SET PROBLEM: Transcribe the material in full, exactly as written.

PROVIDED MATERIAL:
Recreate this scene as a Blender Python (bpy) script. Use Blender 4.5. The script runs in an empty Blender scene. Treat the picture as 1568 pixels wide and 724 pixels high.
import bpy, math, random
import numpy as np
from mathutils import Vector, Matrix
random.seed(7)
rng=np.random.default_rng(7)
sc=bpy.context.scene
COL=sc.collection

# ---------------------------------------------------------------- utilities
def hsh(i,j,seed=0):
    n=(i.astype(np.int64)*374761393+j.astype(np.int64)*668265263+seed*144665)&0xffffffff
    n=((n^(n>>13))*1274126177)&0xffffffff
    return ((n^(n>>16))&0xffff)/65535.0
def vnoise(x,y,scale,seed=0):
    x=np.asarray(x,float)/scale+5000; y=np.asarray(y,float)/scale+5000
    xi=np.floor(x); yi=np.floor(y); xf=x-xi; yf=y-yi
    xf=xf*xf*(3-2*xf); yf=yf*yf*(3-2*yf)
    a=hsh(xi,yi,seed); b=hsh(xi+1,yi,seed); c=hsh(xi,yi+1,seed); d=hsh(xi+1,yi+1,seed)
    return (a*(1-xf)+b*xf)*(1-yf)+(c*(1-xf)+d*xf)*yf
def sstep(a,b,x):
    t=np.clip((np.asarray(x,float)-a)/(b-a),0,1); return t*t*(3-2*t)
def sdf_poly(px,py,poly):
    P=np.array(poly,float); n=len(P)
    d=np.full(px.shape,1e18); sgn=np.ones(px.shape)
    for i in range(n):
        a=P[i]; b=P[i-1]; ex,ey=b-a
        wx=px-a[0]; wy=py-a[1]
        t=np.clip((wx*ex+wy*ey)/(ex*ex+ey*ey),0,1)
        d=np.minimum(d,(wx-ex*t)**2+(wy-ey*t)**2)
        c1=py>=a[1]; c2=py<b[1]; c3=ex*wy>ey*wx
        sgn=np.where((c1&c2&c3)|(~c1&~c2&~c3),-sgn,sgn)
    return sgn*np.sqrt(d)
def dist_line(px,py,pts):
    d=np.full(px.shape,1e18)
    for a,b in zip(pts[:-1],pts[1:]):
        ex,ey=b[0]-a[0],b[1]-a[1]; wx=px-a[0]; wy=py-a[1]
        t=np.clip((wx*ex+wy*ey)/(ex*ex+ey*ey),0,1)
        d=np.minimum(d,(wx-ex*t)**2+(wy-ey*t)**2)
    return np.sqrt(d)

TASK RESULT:
Recreate this scene as a Blender Python (bpy) script. Use Blender 4.5. The script runs in an empty Blender scene. Treat the picture as 1568 pixels wide and 724 pixels high.
import bpy, math, random
import numpy as np
from mathutils import Vector, Matrix
random.seed(7)
rng=np.random.default_rng(7)
sc=bpy.context.scene
COL=sc.collection

# ---------------------------------------------------------------- utilities
def hsh(i,j,seed=0):
    n=(i.astype(np.int64)*374761393+j.astype(np.int64)*668265263+seed*144665)&0xffffffff
    n=((n^(n>>13))*1274126177)&0xffffffff
    return ((n^(n>>16))&0xffff)/65535.0
def vnoise(x,y,scale,seed=0):
    x=np.asarray(x,float)/scale+5000; y=np.asarray(y,float)/scale+5000
    xi=np.floor(x); yi=np.floor(y); xf=x-xi; yf=y-yi
    xf=xf*xf*(3-2*xf); yf=yf*yf*(3-2*yf)
    a=hsh(xi,yi,seed); b=hsh(xi+1,yi,seed); c=hsh(xi,yi+1,seed); d=hsh(xi+1,yi+1,seed)
    return (a*(1-xf)+b*xf)*(1-yf)+(c*(1-xf)+d*xf)*yf
def sstep(a,b,x):
    t=np.clip((np.asarray(x,float)-a)/(b-a),0,1); return t*t*(3-2*t)
def sdf_poly(px,py,poly):
    P=np.array(poly,float); n=len(P)
    d=np.full(px.shape,1e18); sgn=np.ones(px.shape)
    for i in range(n):
        a=P[i]; b=P[i-1]; ex,ey=b-a
        wx=px-a[0]; wy=py-a[1]
        t=np.clip((wx*ex+wy*ey)/(ex*ex+ey*ey),0,1)
        d=np.minimum(d,(wx-ex*t)**2+(wy-ey*t)**2)
        c1=py>=a[1]; c2=py<b[1]; c3=ex*wy>ey*wx
        sgn=np.where((c1&c2&c3)|(~c1&~c2&~c3),-sgn,sgn)
    return sgn*np.sqrt(d)
def dist_line(px,py,pts):
    d=np.full(px.shape,1e18)
    for a,b in zip(pts[:-1],pts[1:]):
        ex,ey=b[0]-a[0],b[1]-a[1]; wx=px-a[0]; wy=py-a[1]
        t=np.clip((wx*ex+wy*ey)/(ex*ex+ey*ey),0,1)
        d=np.minimum(d,(wx-ex*t)**2+(wy-ey*t)**2)
    return np.sqrt(d)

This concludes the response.